◆ **Task details**:
Copy from the first line below down to and including the line with "from mathutils import Matrix, Vector, Euler". Skip the pictures.

--- BEGIN Dataset section ---

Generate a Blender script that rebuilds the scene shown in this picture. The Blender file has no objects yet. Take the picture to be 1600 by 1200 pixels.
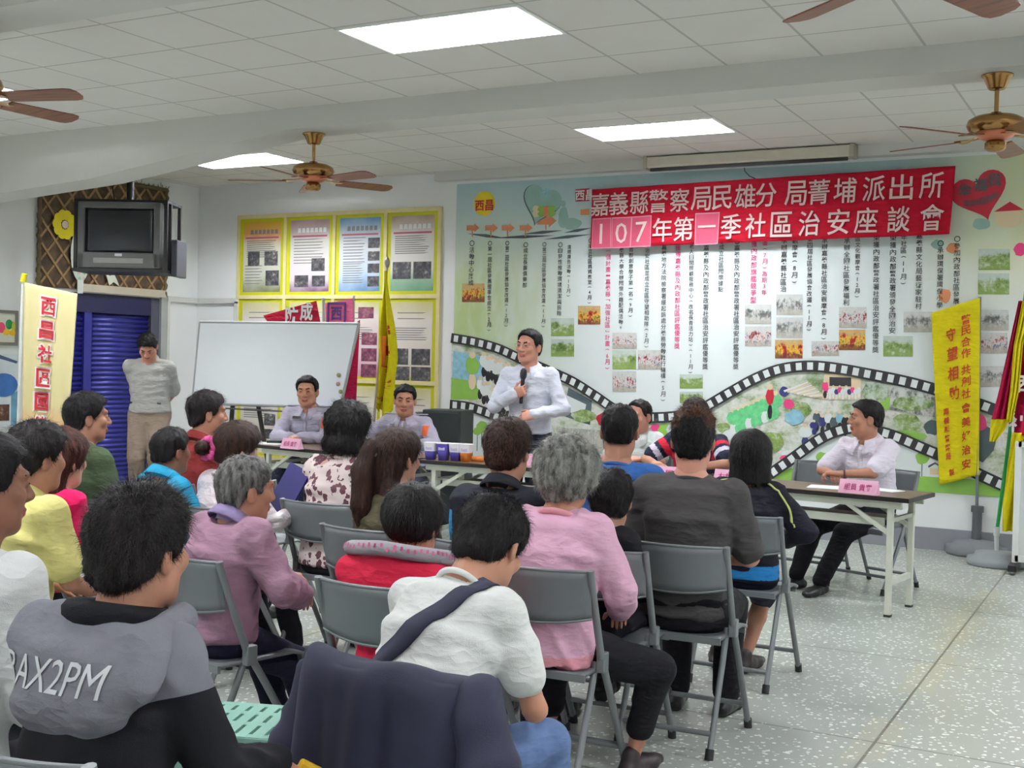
import bpy, bmesh, math, random
import numpy as np
from mathutils import Matrix, Vector, Euler

# ------------------------------------------------------------------ camera, world, exposure
SC = bpy.context.scene
COL = SC.collection
CAM_YAW, CAM_PITCH, CAM_ROLL, CAM_F, CAM_H = 0.493468, -0.021136, 0.023813, 1875.65, 1.52692
def _basis():
    cy, sy = math.cos(CAM_YAW), math.sin(CAM_YAW)
    cp, sp = math.cos(CAM_PITCH), math.sin(CAM_PITCH)
    f = Vector((-sy * cp, cy * cp, sp)); r = Vector((cy, sy, 0)); u = r.cross(f)
    c, s = math.cos(CAM_ROLL), math.sin(CAM_ROLL)
    return c * r + s * u, c * u - s * r, f
CR, CU, CF = _basis()
camd = bpy.data.cameras.new('camera'); cam = bpy.data.objects.new('camera', camd); COL.objects.link(cam)
camd.sensor_width = 36.0; camd.lens = 36.0 * CAM_F / 1600.0; camd.clip_start = 0.05; camd.clip_end = 100
M = Matrix.Identity(4)
for i in range(3):
    M[i][0], M[i][1], M[i][2] = CR[i], CU[i], -CF[i]
M[0][3], M[1][3], M[2][3] = 0, 0, CAM_H
cam.matrix_world = M
SC.camera = cam
SC.view_settings.view_transform = 'Standard'; SC.view_settings.look = 'None'
SC.view_settings.gamma = 1.0; SC.view_settings.use_curve_mapping = False
SC.view_settings.exposure = 0.0
LAMP_STRENGTH = 210.0
LAMP_COLOR = (0.98, 0.99, 1.05)
w = bpy.data.worlds.new('world'); SC.world = w; w.use_nodes = True
w.node_tree.nodes['Background'].inputs[0].default_value = (0.8, 0.9, 1.0, 1)
w.node_tree.nodes['Background'].inputs[1].default_value = 0.25
SC.cycles.use_denoising = True
SC.cycles.max_bounces = 8; SC.cycles.diffuse_bounces = 5

def at(px, py, x=None, y=None, z=None, F=None):
    """the place in the room seen at a point of the picture, on a known plane or at a known distance"""
    d = CF + (px - 800) / CAM_F * CR - (py - 600) / CAM_F * CU
    o = Vector((0, 0, CAM_H))
    if F is not None: t = F
    elif x is not None: t = (x - o.x) / d.x
    elif y is not None: t = (y - o.y) / d.y
    else: t = (z - o.z) / d.z
    return o + t * d

# ------------------------------------------------------------------ materials
def lin(c):
    return tuple(((v / 255) / 12.92 if v / 255 <= 0.04045 else ((v / 255 + 0.055) / 1.055) ** 2.4) for v in c)
MATS = {}
class NT:
    def __init__(s, name):
        s.m = bpy.data.materials.new(name); s.m.use_nodes = True
        s.t = s.m.node_tree; s.b = s.t.nodes['Principled BSDF']
    def n(s, kind, **kw):
        nd = s.t.nodes.new(kind)
        for k, v in kw.items(): setattr(nd, k, v)
        return nd
    def l(s, a, b): s.t.links.new(a, b)
    def coord(s, out='Object'): return s.n('ShaderNodeTexCoord').outputs[out]
    def noise(s, scale, detail=3, vec=None, rough=0.55):
        nd = s.n('ShaderNodeTexNoise'); nd.inputs['Scale'].default_value = scale
        nd.inputs['Detail'].default_value = detail; nd.inputs['Roughness'].default_value = rough
        s.l(vec if vec is not None else s.coord(), nd.inputs['Vector']); return nd.outputs[0]
    def voro(s, scale, vec=None, out='Distance', feature='F1'):
        nd = s.n('ShaderNodeTexVoronoi'); nd.feature = feature; nd.inputs['Scale'].default_value = scale
        s.l(vec if vec is not None else s.coord(), nd.inputs['Vector']); return nd.outputs[out]
    def ramp(s, fac, stops, interp='LINEAR'):
        nd = s.n('ShaderNodeValToRGB'); nd.color_ramp.interpolation = interp
        e = nd.color_ramp.elements
        while len(e) < len(stops): e.new(0.5)
        for k, (p, c) in enumerate(stops):
            e[k].position = p; e[k].color = (*lin(c), 1)
        s.l(fac, nd.inputs[0]); return nd.outputs[0]
    def mix(s, fac, a, b):
        nd = s.n('ShaderNodeMix'); nd.data_type = 'RGBA'
        for v, k in ((fac, 0), (a, 6), (b, 7)):
            if hasattr(v, 'node'): s.l(v, nd.inputs[k])
            elif k == 0: nd.inputs[0].default_value = v
            else: nd.inputs[k].default_value = (*lin(v), 1)
        return nd.outputs[2]
    def math(s, op, a, b=0.0, clamp=False):
        nd = s.n('ShaderNodeMath'); nd.operation = op; nd.use_clamp = clamp
        for v, k in ((a, 0), (b, 1)):
            if hasattr(v, 'node'): s.l(v, nd.inputs[k])
            else: nd.inputs[k].default_value = v
        return nd.outputs[0]
    def xyz(s, vec=None):
        nd = s.n('ShaderNodeSeparateXYZ'); s.l(vec if vec is not None else s.coord(), nd.inputs[0]); return nd.outputs
    def maprange(s, v, a, b, c=0.0, d=1.0):
        nd = s.n('ShaderNodeMapRange'); s.l(v, nd.inputs[0])
        for k, q in ((1, a), (2, b), (3, c), (4, d)): nd.inputs[k].default_value = q
        return nd.outputs[0]
    def mapping(s, scale=(1, 1, 1), rot=(0, 0, 0), vec=None):
        nd = s.n('ShaderNodeMapping'); nd.inputs['Scale'].default_value = scale; nd.inputs['Rotation'].default_value = rot
        s.l(vec if vec is not None else s.coord(), nd.inputs[0]); return nd.outputs[0]
    def color(s, c):
        if hasattr(c, 'node'): s.l(c, s.b.inputs['Base Color'])
        else: s.b.inputs['Base Color'].default_value = (*lin(c), 1)
        return s
    def set(s, rough=0.6, metal=0.0, spec=0.5, sheen=0.0, coat=0.0):
        s.b.inputs['Roughness'].default_value = rough; s.b.inputs['Metallic'].default_value = metal
        s.b.inputs['Specular IOR Level'].default_value = spec
        s.b.inputs['Sheen Weight'].default_value = sheen; s.b.inputs['Coat Weight'].default_value = coat
        return s
    def bump(s, h, strength=0.3, dist=0.01):
        nd = s.n('ShaderNodeBump'); nd.inputs['Strength'].default_value = strength; nd.inputs['Distance'].default_value = dist
        s.l(h, nd.inputs['Height']); s.l(nd.outputs[0], s.b.inputs['Normal']); return s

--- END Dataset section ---

◆ **Response**:
Generate a Blender script that rebuilds the scene shown in this picture. The Blender file has no objects yet. Take the picture to be 1600 by 1200 pixels.
import bpy, bmesh, math, random
import numpy as np
from mathutils import Matrix, Vector, Euler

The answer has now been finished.